Don Lucas Tapia era un excelente joyero. Sin duda alguna, el mejor oficial que Enrique Valentí, abuelo de Mala Estrella, tenía en su taller de la calle de Fuencarral.
Cierto es que sus brillantes cualidades como experto artesano de la difícil técnica de la alta joyería, se veían (solo en parte) compensadas por su afición al alcohol (que no mermaba, en absoluto, su precisión en el manejo de la segueta) y su poco académico lenguaje (virtud, en cualquier caso, innecesaria para que un orfebre alcance la categoría de artista).
De hecho, cuando la madre de Mala Estrella respondió a la pregunta de su hijo sobre si sabía quién era don Lucas Tapia, su contestación fue algo así como: "Sí, ese obrero que tenía tu padre en el taller que estaba siempre borracho y decía muchas palabrotas". Ninguna referencia a su indiscutible condición de maestro de la joyería. Y eso que ella le debió conocer en su última fase, pues, como hemos dicho al principio, ya era un gran oficial en tiempos del padre de su padre (es decir, del suegro de la madre de Mala Estrella).

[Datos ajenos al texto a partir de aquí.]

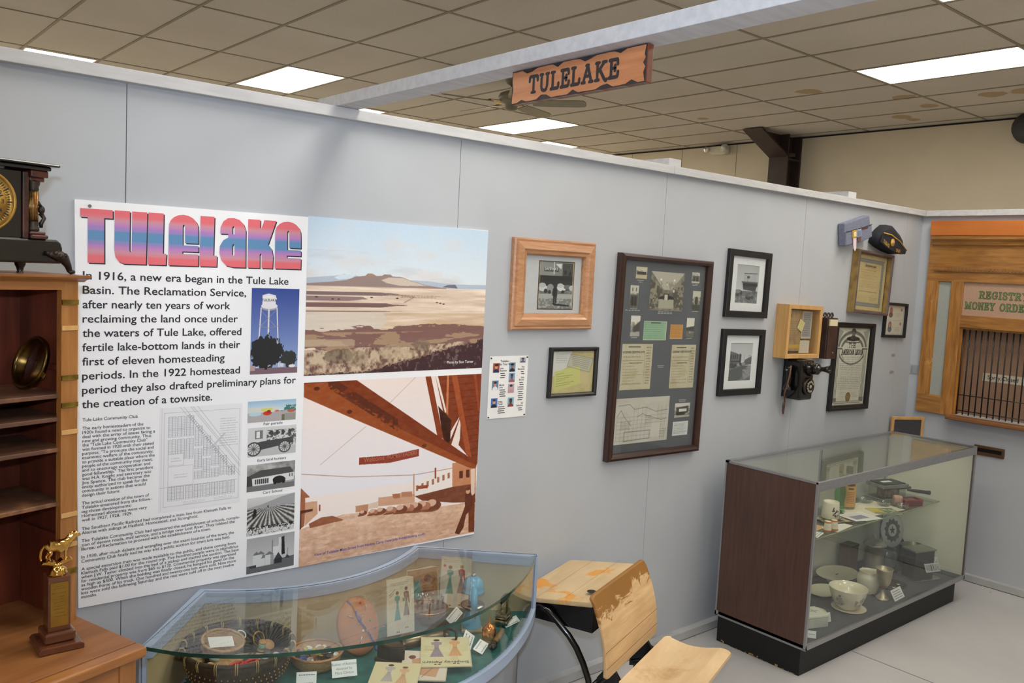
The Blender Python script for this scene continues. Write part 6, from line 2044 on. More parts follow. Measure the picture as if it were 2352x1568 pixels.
# --- basket of buttons
BX2, BY2 = .512, -.300
t = thing('button_basket', 'shallow tan basket filled with loose buttons', 'basket', (BX2, BY2, CF))
b = MB()
b.lathe([(.001, .002), (.060, .001), (.074, .016), (.082, .042), (.084, .050), (.080, .050), (.071, .020), (.056, .008), (.001, .008)], 36)
b.build('bowl', M_['straw'], t)
b = MB()
for a in np.linspace(0, 2 * PI, 37)[:-1]:
    pass
b.tube([(.0825 * math.cos(a), .0825 * math.sin(a), .050) for a in np.linspace(0, 2 * PI, 37)[:-1]], .0045, 7, closed=True)
b.build('rim', wood('tan_basket_rim', (186, 140, 96), (160, 112, 72), 'x', 30, .5), t)
rs = np.random.RandomState(12)
BC = [('white', (226, 224, 216)), ('pearl', (206, 206, 202)), ('yellow', (206, 192, 84)), ('blue', (70, 92, 160)), ('olive', (150, 140, 70)), ('brown', (120, 76, 48)), ('plum', (96, 34, 66)), ('black', (34, 34, 36)), ('cream', (226, 214, 180)), ('amber', (176, 122, 40)), ('teal', (70, 140, 140)), ('navy', (36, 44, 74)), ('grey', (150, 150, 150)), ('tan', (186, 150, 110))]
bm_ = {n_: pm('button_' + n_, c, rough=.2) for n_, c in BC}
proto = {}
def button_mesh(n_, r):
    b = MB().lathe([(.001, -.0022), (r * .8, -.0024), (r, -.0008), (r, .0012), (r * .86, .0026), (r * .7, .0016), (.001, .0014)], 16)
    o = b.build('button', bm_[n_])
    h = MB()
    for q in range(4):
        a = q * PI / 2 + .4
        h.disc(.0011, .0022, 8, 0, Matrix.Translation((.003 * math.cos(a), .003 * math.sin(a), 0)))
    return o
used = 0
pos = []
for k in range(34):
    for _ in range(40):
        a, r = rs.rand() * 2 * PI, .066 * math.sqrt(rs.rand())
        x, y = r * math.cos(a), r * math.sin(a)
        if all((x - px) ** 2 + (y - py) ** 2 > .0148 ** 2 for px, py in pos):
            break
    pos.append((x, y))
    n_, c = BC[k % len(BC)]
    rad = (.011, .009, .0075, .013)[k % 4]
    o = button_mesh(n_, rad)
    o.location = (BX2 + x, BY2 + y, CF + .034 + .008 * (1 - (r / .066) ** 2) + .003 * rs.rand())
    o.rotation_euler = (rs.rand() * .8 - .4, rs.rand() * .8 - .4, 0)
    tag(o, {.011: 'medium', .009: 'small', .0075: 'tiny', .013: 'large'}[rad] + ' ' + n_ + ' button lying loose among others in the shallow button basket', 'button', 'loose buttons in the shallow basket')
o = MB().lathe([(.001, .034), (.05, .032), (.068, .026), (.058, .012), (.001, .010)], 26).build('button_layer', pm('mixed_buttons', (120, 112, 104), (60, 56, 56), scale=160, rough=.3, b=.8, bscale=180), None, loc=(BX2, BY2, CF))
tag(o, 'under layer of mixed buttons at the bottom of the shallow basket', 'buttons')
o['kind'] = 'stuff'

# --- pincushion disc leaning upright, a beaded cord across it
t = thing('leather_disc', 'upright oval tan pincushion with a blue beaded cord and silver pins', 'pincushion', (.668, -.326, CF), rot=(-.42, 0, -.08))
m_tan = pm('tan_felt_leather', (176, 116, 76), (150, 92, 58), scale=9, rough=.75, detail=6, b=.2)
b = MB()
b.lathe([(.001, -.014), (.060, -.012), (.074, 0), (.070, .008), (.045, .012), (.001, .014)], 40, 0, Matrix.Translation((0, 0, .098)) @ Matrix.Rotation(PI / 2, 4, 'X'), sx=1.02, sy=1.30)
b.build('cushion', m_tan, t)
bl = pm('blue_glass_bead', (70, 92, 160), (50, 70, 136), scale=60, rough=.15)
gd = pm('gold_bead', (170, 130, 66), rough=.25)
def surf(x, z):
    q = min(1, (x / .0755) ** 2 + ((z - .098) / .0962) ** 2)
    return -(.0025 + .0125 * math.sqrt(max(0, 1 - q)))
pth = [(-.028, .182), (-.018, .172), (-.012, .160), (-.008, .146), (-.004, .130), (.002, .112), (.012, .096), (.022, .080), (.030, .066), (.036, .050), (.044, .036), (.048, .022), (.052, .008)]
b = MB()
pp = []
for (ax, az), (bx_, bz) in zip(pth[:-1], pth[1:]):
    for q in range(4):
        x, z = ax + (bx_ - ax) * q / 4, az + (bz - az) * q / 4
        pp.append((x, z))
b1, b2 = MB(), MB()
for k, (x, z) in enumerate(pp):
    (b2 if 4 < k < 12 or k in (28, 29) else b1).ball((x, surf(x, z) - .002, z), .0046 if 12 < k < 20 or k > 40 else .0034, 8)
b1.build('bead_cord', bl, t)
b2.build('gold_beads', gd, t)
for x0, z0, x1, z1 in ((-.038, .138, -.018, .126), (.006, .112, .015, .134), (-.010, .106, .006, .104), (.028, .142, .034, .164), (-.008, .042, .002, .064), (.044, .084, .058, .080)):
    MB().cyl((x0, surf(x0, z0) - .0015, z0), (x1, surf(x1, z1) - .0015, z1), .0017, seg=6).build('pin', M_['steel'], t)
for x, z, c in ((.014, .170, (206, 50, 70)), (.040, .108, (40, 140, 80)), (.008, .080, (226, 216, 206))):
    MB().ball((x, surf(x, z) - .002, z), .0042, 8).build('pin_head', pm('pin_head_%d' % c[0], c, rough=.2), t)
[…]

Un banco antiguo de joyero |
Pero claro, don Lucas Tapia también cometía errores, porque su trabajo era de una delicada precisión y todos sabemos que hasta el mejor joyero echa un borrón (el borrón, en estos casos, suele ser de oro o platino). Cada vez que don Lucas Tapia tenía un problema en la confección de una joya, echaba mano de un enorme palo que tenía junto a él, apoyado en la pared, y le atizaba en la cabeza al bueno del señor Paco (otro oficial del taller, de menor rango, que tenía la poca fortuna de que su puesto de trabajo estaba situado justo frente a su iracundo y veterano compañero).
El señor Paco, como es lógico, protestaba (sin mucho entusiasmo, por si se llevaba otro palo en la cabeza) y mascullaba entre dientes (él creía que las decía en voz alta) cosas tales como: "Un día de estos me voy a hartar y...".
Pero el señor Paco nunca se hartó. Y don Lucas Tapia llegó a la jubilación sin dejar de apalear la sufrida cabeza de su colega (al que, como era de esperar, ningún oficial del taller aceptó cambiar el sitio) cada vez que algo le salía mal. Eso sí, lo hacía tras proferir horribles juramentos y soeces blasfemias, que salían de su boca sin que se le cayera el permanente cigarrillo consumido que mantenía en sus labios. Y decimos cigarrillo porque, aunque apenas quedaba en él tabaco sin quemar, la ceniza permanecía unida a los últimos milímetros intactos del pitillo amarillento, como si el papel con el que el propio don Lucas Tapia había liado el tabaco fuese incombustible, cual fina capa de amianto (engomada, eso sí, en uno de sus extremos).
Tras estos dos balcones (hoy casi irreconocibles) estuvo el taller |
Son innumerables las anécdotas protagonizadas por el inefable don Lucas Tapia en el taller de Enrique Valentí (como la de su 'desaparición', en plena marcha, de la moto con sidecar de su patrón o su fulminante desmayo ante la supuesta 'explosión' del mechero de alcohol con el que estaba pegando una perla), pero estas y otras divertidas historias será mejor dejarlas para futuras ocasiones, porque si hoy hemos recordado aquí al insigne oficial de Fuencarral 39 es, única y exclusivamente, por su manía de dar palos en la cabeza al señor Paco.
Y es que siempre es bueno tener a mano un señor Paco al que echar la culpa de nuestros errores, de nuestras equivocaciones... de nuestras faltas.
Los palos pueden ser de diversa magnitud y naturaleza, pero siempre deben mantenerse a una distancia muy accesible y ser lo suficientemente largos como para llegar, con comodidad, hasta la cabeza del señor Paco de turno, cuya ubicación debe conocerse de antemano (y con precisión) para poder asestar el golpe sin levantar la mirada de la joya (es un decir) que se tenga entre manos y, por supuesto, manteniendo en perfecto equilibrio el depauperado cilindrín (es otro decir) que pueda estar, circunstancialmente, en la boca de quien apalea a su señor Paco particular.
La fórmula a enunciar es muy sencilla. Basta con decir (en tono airado, como hacía don Lucas Tapia) algo así como: "¡Vaya, ya se me ha estropeado la (colóquese aquí la descripción de cualquier contrariedad)! ¡Usted ha tenido la culpa, señor Paco! ¡Tome!".
Y entonces, sin embarazo, se le atiza un estacazo, se le mata (vale en sentido figurado), y a otra cosa. Así es la vida.